30,000 Iraqis held without trial and at risk of torture
The methods of torture include beating with cables and hose pipes, prolonged suspension by the limbs, electric shocks to sensitive parts of the body, breaking of limbs and the removal of finger and toenails.
Several detainees have died in custody, apparently as a result of torture or other ill-treatment by Iraqi interrogators and prison guards.
The report, New Order Same Abuses, also highlights long-term detentions in the northern Kurdistan region by the Asayish–Kurdish security police.
Father-of-three Walid Yunis Ahmad, 52, has been detained without charge or trial for more than 10 years.

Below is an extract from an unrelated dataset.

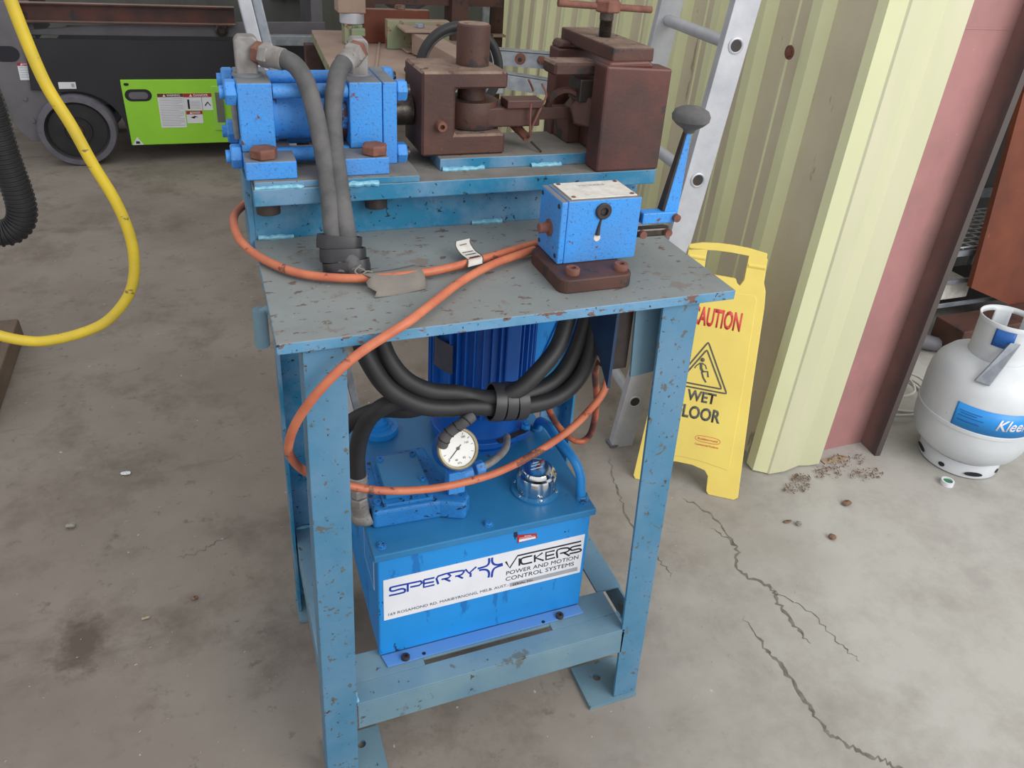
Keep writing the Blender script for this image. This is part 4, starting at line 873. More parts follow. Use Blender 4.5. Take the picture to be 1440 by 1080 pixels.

He is the longest-held, untried detainee in Iraq known to Amnesty International. He is alleged to have been tortured, and has been held in solitary confinement since going on hunger strike in 2008 in protest at his continuing detention
Colm O’Gorman, executive director of Amnesty International Ireland, said Iraq’s security forces have been responsible for systematic human rights abuses while their government looks the other way. And the US authorities have handed over thousands of people to face this catalogue of violence and abuse.
Torture is widely used in Iraq to obtain “confessions”. In many cases these are already prepared by interrogators. Detainees are forced to sign while blindfolded and without reading the contents. Hundreds of prisoners are reported to have been sentenced to death, and some have been executed, after being convicted on the basis of “confessions” which they said were false and had been signed under duress.